— begin RAW DATA —
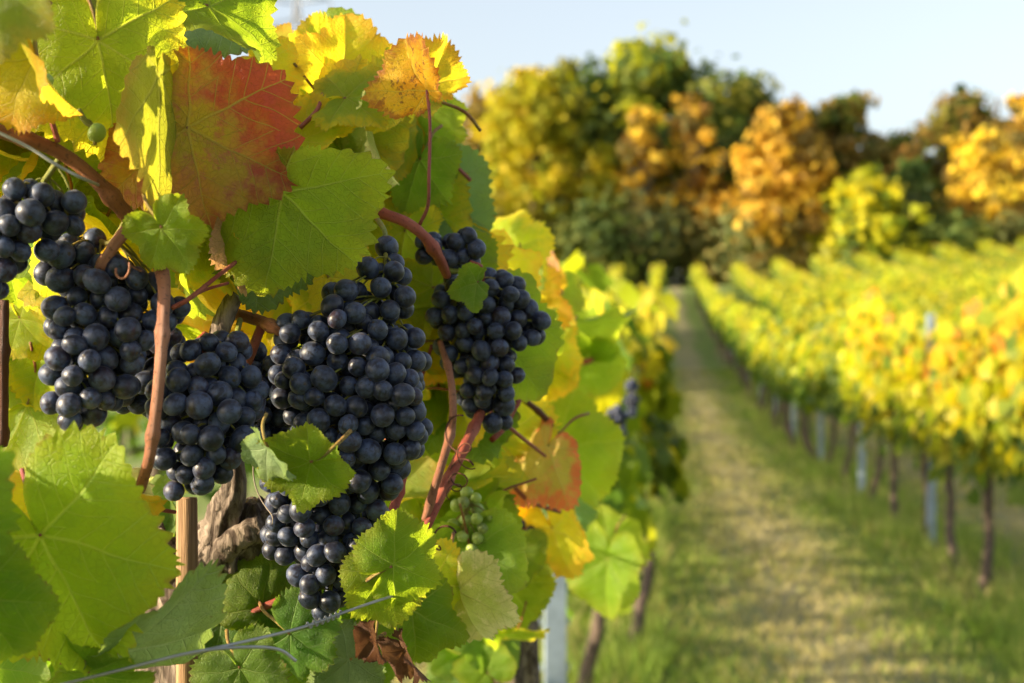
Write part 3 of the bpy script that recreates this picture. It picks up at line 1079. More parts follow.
— end RAW DATA —
— begin RAW DATA —
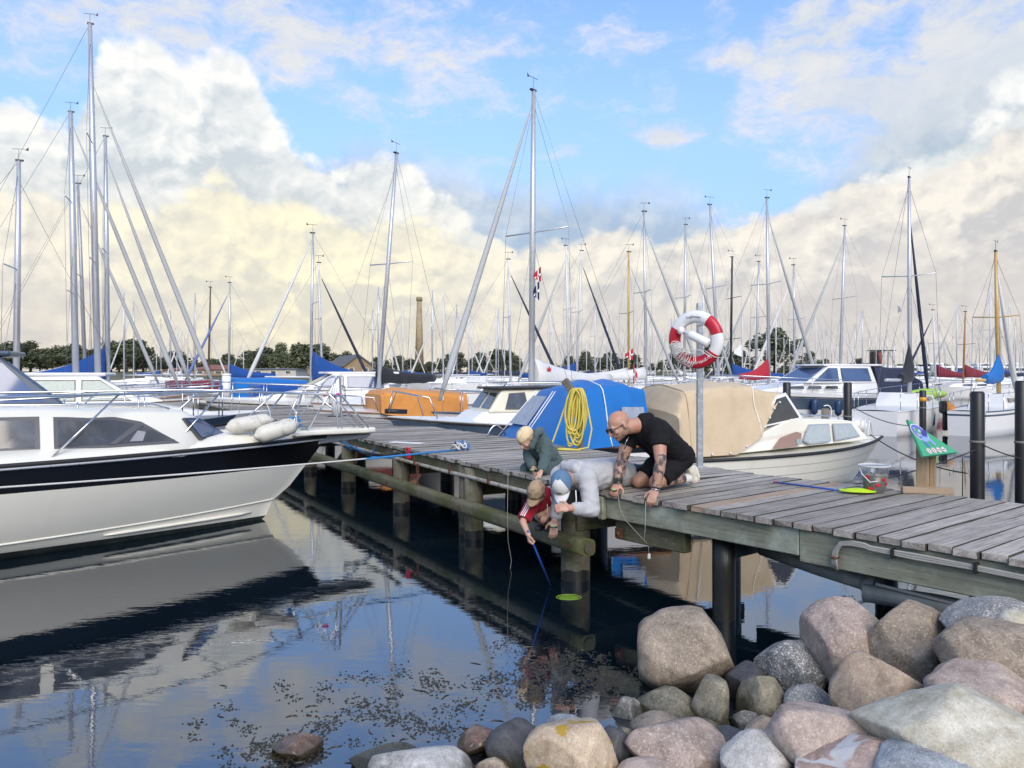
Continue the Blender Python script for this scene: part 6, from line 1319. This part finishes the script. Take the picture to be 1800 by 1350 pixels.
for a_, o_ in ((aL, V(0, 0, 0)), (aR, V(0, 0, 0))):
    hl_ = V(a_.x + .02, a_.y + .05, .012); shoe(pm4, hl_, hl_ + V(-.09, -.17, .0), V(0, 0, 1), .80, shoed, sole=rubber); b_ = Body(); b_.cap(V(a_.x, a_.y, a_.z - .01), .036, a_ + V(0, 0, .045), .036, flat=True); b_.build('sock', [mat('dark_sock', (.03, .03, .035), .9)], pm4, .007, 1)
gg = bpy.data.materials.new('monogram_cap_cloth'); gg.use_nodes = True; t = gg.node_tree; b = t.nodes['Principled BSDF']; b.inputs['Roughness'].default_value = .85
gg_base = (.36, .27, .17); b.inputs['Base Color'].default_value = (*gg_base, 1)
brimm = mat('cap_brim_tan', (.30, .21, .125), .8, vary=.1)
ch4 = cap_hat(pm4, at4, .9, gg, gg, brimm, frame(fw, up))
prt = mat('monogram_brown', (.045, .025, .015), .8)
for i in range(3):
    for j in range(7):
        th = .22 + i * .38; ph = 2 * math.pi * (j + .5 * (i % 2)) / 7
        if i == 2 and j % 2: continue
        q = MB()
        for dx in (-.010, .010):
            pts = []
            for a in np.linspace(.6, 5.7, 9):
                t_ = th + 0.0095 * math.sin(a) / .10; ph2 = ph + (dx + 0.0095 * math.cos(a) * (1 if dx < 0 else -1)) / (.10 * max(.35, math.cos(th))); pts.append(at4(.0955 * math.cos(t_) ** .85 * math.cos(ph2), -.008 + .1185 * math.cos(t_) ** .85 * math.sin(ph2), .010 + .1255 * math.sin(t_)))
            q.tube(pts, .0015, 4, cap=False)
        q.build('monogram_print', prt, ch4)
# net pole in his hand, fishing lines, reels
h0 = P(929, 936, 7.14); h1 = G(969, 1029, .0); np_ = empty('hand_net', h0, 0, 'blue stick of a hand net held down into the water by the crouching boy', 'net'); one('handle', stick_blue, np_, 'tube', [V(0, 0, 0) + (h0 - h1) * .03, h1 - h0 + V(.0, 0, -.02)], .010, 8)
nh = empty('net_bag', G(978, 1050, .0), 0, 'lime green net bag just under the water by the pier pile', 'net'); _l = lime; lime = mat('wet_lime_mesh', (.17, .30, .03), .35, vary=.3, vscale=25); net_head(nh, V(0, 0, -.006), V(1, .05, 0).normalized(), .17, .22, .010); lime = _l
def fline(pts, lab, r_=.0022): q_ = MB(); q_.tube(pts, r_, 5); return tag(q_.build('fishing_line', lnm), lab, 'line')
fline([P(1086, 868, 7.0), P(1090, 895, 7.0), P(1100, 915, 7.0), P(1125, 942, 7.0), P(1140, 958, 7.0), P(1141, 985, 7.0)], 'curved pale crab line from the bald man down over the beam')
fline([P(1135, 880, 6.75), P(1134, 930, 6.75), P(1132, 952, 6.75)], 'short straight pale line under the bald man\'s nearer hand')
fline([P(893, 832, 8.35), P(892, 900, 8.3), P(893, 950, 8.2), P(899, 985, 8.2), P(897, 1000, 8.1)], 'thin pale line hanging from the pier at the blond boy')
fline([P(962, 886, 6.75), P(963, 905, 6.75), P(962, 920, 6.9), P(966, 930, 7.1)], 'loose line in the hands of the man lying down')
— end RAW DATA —
— begin RAW DATA —
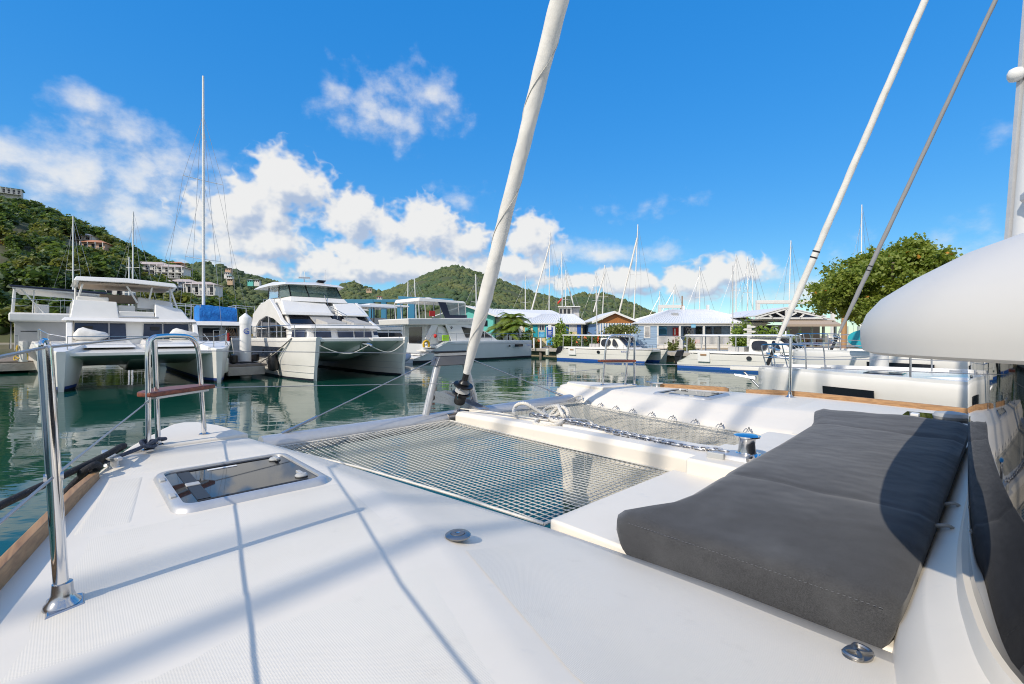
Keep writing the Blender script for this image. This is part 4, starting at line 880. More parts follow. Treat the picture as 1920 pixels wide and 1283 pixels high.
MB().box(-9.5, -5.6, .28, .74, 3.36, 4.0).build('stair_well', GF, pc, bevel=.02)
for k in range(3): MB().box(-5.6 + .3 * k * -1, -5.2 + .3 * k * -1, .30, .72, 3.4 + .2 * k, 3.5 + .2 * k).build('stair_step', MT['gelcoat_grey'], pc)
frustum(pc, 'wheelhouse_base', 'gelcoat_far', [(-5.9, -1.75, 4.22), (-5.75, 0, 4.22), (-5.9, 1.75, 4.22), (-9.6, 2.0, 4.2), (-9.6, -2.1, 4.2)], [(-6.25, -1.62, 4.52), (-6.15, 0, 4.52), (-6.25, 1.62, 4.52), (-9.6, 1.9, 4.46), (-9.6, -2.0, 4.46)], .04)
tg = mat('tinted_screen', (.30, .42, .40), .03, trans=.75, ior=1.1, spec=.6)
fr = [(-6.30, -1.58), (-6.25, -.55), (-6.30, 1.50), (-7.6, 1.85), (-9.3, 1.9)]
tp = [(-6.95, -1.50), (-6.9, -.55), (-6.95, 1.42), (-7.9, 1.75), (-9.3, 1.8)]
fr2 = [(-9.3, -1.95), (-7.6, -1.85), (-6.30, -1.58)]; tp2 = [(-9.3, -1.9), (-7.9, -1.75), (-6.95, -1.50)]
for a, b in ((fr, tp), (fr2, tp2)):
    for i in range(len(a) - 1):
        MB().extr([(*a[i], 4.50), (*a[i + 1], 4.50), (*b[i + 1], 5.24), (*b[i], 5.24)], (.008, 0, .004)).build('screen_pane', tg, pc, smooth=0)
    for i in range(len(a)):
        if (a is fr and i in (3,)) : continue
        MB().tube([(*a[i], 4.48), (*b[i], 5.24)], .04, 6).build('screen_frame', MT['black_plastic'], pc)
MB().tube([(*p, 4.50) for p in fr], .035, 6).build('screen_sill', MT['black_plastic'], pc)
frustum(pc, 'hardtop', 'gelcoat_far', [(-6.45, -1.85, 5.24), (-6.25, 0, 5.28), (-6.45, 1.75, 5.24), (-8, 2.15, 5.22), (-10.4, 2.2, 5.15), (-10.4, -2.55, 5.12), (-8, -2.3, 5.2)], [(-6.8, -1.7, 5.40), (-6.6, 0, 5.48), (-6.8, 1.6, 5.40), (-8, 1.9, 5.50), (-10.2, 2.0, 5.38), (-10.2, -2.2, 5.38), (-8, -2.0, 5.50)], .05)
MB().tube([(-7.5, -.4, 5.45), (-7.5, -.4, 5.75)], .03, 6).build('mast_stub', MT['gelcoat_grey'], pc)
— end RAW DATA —
GIVEN EXERCISE ::
Extract from the material all lines containing the string "follow".

SOLUTION TO THIS TASK ::
Write part 3 of the bpy script that recreates this picture. It picks up at line 1079. More parts follow.
Keep writing the Blender script for this image. This is part 4, starting at line 880. More parts follow. Treat the picture as 1920 pixels wide and 1283 pixels high.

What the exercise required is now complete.